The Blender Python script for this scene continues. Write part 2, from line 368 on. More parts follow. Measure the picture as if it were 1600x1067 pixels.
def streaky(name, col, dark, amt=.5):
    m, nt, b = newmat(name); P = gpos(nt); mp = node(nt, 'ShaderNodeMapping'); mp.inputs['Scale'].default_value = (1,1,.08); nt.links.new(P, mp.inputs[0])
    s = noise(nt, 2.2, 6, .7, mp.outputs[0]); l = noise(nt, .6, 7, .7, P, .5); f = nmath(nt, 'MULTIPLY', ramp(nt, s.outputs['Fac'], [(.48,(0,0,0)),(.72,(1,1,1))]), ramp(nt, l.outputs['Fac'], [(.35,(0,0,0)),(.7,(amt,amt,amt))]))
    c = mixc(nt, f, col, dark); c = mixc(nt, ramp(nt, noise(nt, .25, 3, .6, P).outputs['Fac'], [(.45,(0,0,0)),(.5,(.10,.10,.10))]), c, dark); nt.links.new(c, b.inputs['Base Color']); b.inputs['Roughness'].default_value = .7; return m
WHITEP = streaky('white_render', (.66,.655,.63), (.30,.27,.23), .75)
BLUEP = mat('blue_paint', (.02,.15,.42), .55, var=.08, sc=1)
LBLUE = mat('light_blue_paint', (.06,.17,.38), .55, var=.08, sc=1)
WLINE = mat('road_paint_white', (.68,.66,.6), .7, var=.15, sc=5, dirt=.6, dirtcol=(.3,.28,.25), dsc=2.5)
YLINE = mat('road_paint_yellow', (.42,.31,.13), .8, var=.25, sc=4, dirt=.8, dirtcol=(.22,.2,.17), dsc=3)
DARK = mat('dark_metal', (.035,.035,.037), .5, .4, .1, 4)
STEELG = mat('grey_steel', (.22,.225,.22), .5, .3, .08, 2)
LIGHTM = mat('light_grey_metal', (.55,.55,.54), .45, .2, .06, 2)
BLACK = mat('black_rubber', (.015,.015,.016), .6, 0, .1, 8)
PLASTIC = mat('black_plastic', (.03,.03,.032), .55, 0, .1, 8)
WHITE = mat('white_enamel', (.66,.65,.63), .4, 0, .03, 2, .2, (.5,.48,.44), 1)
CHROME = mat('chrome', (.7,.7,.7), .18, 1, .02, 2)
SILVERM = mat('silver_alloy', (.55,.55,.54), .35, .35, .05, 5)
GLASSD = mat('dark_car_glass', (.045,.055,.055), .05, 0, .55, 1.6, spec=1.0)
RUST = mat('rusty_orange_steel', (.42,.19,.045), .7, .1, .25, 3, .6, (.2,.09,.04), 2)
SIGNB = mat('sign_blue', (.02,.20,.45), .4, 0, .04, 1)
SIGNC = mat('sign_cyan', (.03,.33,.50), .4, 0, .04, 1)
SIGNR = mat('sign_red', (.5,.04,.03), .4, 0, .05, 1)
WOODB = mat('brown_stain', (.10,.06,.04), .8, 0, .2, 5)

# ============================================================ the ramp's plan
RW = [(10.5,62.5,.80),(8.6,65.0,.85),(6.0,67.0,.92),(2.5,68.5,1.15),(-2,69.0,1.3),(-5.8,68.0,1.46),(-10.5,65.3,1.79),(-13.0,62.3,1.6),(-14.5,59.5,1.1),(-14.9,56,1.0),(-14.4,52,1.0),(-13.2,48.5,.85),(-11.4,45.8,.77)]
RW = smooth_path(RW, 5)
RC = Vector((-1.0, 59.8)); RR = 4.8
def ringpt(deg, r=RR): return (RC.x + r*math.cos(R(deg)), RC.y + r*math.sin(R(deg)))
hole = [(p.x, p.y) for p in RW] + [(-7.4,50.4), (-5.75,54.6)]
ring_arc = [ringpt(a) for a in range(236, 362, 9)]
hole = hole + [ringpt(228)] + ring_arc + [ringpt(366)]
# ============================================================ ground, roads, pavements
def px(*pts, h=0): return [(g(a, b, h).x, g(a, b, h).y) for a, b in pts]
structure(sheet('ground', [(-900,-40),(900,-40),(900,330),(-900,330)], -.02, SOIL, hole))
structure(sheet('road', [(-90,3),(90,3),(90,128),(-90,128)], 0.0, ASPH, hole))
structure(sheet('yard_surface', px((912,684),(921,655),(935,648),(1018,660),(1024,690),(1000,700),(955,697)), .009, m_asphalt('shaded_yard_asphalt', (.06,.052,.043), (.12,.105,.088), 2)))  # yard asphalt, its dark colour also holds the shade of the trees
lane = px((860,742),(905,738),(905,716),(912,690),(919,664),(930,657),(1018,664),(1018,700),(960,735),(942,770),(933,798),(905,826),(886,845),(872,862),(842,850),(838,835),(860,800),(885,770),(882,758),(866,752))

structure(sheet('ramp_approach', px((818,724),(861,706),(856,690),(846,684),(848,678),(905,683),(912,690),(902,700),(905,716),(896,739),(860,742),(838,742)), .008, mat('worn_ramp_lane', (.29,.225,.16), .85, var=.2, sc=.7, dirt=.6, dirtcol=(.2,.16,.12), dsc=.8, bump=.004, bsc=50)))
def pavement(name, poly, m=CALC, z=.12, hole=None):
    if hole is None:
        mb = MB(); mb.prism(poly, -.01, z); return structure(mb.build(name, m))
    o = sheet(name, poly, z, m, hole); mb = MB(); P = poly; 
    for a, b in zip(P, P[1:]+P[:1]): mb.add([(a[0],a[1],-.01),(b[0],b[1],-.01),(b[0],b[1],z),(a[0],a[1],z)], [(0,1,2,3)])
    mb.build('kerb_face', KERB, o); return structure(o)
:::
> DIRECTIONS FOR THIS TASK
Using the data above, return each line exactly as written.

> OUTPUT OF THE TASK
The Blender Python script for this scene continues. Write part 2, from line 368 on. More parts follow. Measure the picture as if it were 1600x1067 pixels.
def streaky(name, col, dark, amt=.5):
    m, nt, b = newmat(name); P = gpos(nt); mp = node(nt, 'ShaderNodeMapping'); mp.inputs['Scale'].default_value = (1,1,.08); nt.links.new(P, mp.inputs[0])
    s = noise(nt, 2.2, 6, .7, mp.outputs[0]); l = noise(nt, .6, 7, .7, P, .5); f = nmath(nt, 'MULTIPLY', ramp(nt, s.outputs['Fac'], [(.48,(0,0,0)),(.72,(1,1,1))]), ramp(nt, l.outputs['Fac'], [(.35,(0,0,0)),(.7,(amt,amt,amt))]))
    c = mixc(nt, f, col, dark); c = mixc(nt, ramp(nt, noise(nt, .25, 3, .6, P).outputs['Fac'], [(.45,(0,0,0)),(.5,(.10,.10,.10))]), c, dark); nt.links.new(c, b.inputs['Base Color']); b.inputs['Roughness'].default_value = .7; return m
WHITEP = streaky('white_render', (.66,.655,.63), (.30,.27,.23), .75)
BLUEP = mat('blue_paint', (.02,.15,.42), .55, var=.08, sc=1)
LBLUE = mat('light_blue_paint', (.06,.17,.38), .55, var=.08, sc=1)
WLINE = mat('road_paint_white', (.68,.66,.6), .7, var=.15, sc=5, dirt=.6, dirtcol=(.3,.28,.25), dsc=2.5)
YLINE = mat('road_paint_yellow', (.42,.31,.13), .8, var=.25, sc=4, dirt=.8, dirtcol=(.22,.2,.17), dsc=3)
DARK = mat('dark_metal', (.035,.035,.037), .5, .4, .1, 4)
STEELG = mat('grey_steel', (.22,.225,.22), .5, .3, .08, 2)
LIGHTM = mat('light_grey_metal', (.55,.55,.54), .45, .2, .06, 2)
BLACK = mat('black_rubber', (.015,.015,.016), .6, 0, .1, 8)
PLASTIC = mat('black_plastic', (.03,.03,.032), .55, 0, .1, 8)
WHITE = mat('white_enamel', (.66,.65,.63), .4, 0, .03, 2, .2, (.5,.48,.44), 1)
CHROME = mat('chrome', (.7,.7,.7), .18, 1, .02, 2)
SILVERM = mat('silver_alloy', (.55,.55,.54), .35, .35, .05, 5)
GLASSD = mat('dark_car_glass', (.045,.055,.055), .05, 0, .55, 1.6, spec=1.0)
RUST = mat('rusty_orange_steel', (.42,.19,.045), .7, .1, .25, 3, .6, (.2,.09,.04), 2)
SIGNB = mat('sign_blue', (.02,.20,.45), .4, 0, .04, 1)
SIGNC = mat('sign_cyan', (.03,.33,.50), .4, 0, .04, 1)
SIGNR = mat('sign_red', (.5,.04,.03), .4, 0, .05, 1)
WOODB = mat('brown_stain', (.10,.06,.04), .8, 0, .2, 5)

# ============================================================ the ramp's plan
RW = [(10.5,62.5,.80),(8.6,65.0,.85),(6.0,67.0,.92),(2.5,68.5,1.15),(-2,69.0,1.3),(-5.8,68.0,1.46),(-10.5,65.3,1.79),(-13.0,62.3,1.6),(-14.5,59.5,1.1),(-14.9,56,1.0),(-14.4,52,1.0),(-13.2,48.5,.85),(-11.4,45.8,.77)]
RW = smooth_path(RW, 5)
RC = Vector((-1.0, 59.8)); RR = 4.8
def ringpt(deg, r=RR): return (RC.x + r*math.cos(R(deg)), RC.y + r*math.sin(R(deg)))
hole = [(p.x, p.y) for p in RW] + [(-7.4,50.4), (-5.75,54.6)]
ring_arc = [ringpt(a) for a in range(236, 362, 9)]
hole = hole + [ringpt(228)] + ring_arc + [ringpt(366)]
# ============================================================ ground, roads, pavements
def px(*pts, h=0): return [(g(a, b, h).x, g(a, b, h).y) for a, b in pts]
structure(sheet('ground', [(-900,-40),(900,-40),(900,330),(-900,330)], -.02, SOIL, hole))
structure(sheet('road', [(-90,3),(90,3),(90,128),(-90,128)], 0.0, ASPH, hole))
structure(sheet('yard_surface', px((912,684),(921,655),(935,648),(1018,660),(1024,690),(1000,700),(955,697)), .009, m_asphalt('shaded_yard_asphalt', (.06,.052,.043), (.12,.105,.088), 2)))  # yard asphalt, its dark colour also holds the shade of the trees
lane = px((860,742),(905,738),(905,716),(912,690),(919,664),(930,657),(1018,664),(1018,700),(960,735),(942,770),(933,798),(905,826),(886,845),(872,862),(842,850),(838,835),(860,800),(885,770),(882,758),(866,752))

structure(sheet('ramp_approach', px((818,724),(861,706),(856,690),(846,684),(848,678),(905,683),(912,690),(902,700),(905,716),(896,739),(860,742),(838,742)), .008, mat('worn_ramp_lane', (.29,.225,.16), .85, var=.2, sc=.7, dirt=.6, dirtcol=(.2,.16,.12), dsc=.8, bump=.004, bsc=50)))
def pavement(name, poly, m=CALC, z=.12, hole=None):
    if hole is None:
        mb = MB(); mb.prism(poly, -.01, z); return structure(mb.build(name, m))
    o = sheet(name, poly, z, m, hole); mb = MB(); P = poly; 
    for a, b in zip(P, P[1:]+P[:1]): mb.add([(a[0],a[1],-.01),(b[0],b[1],-.01),(b[0],b[1],z),(a[0],a[1],z)], [(0,1,2,3)])
    mb.build('kerb_face', KERB, o); return structure(o)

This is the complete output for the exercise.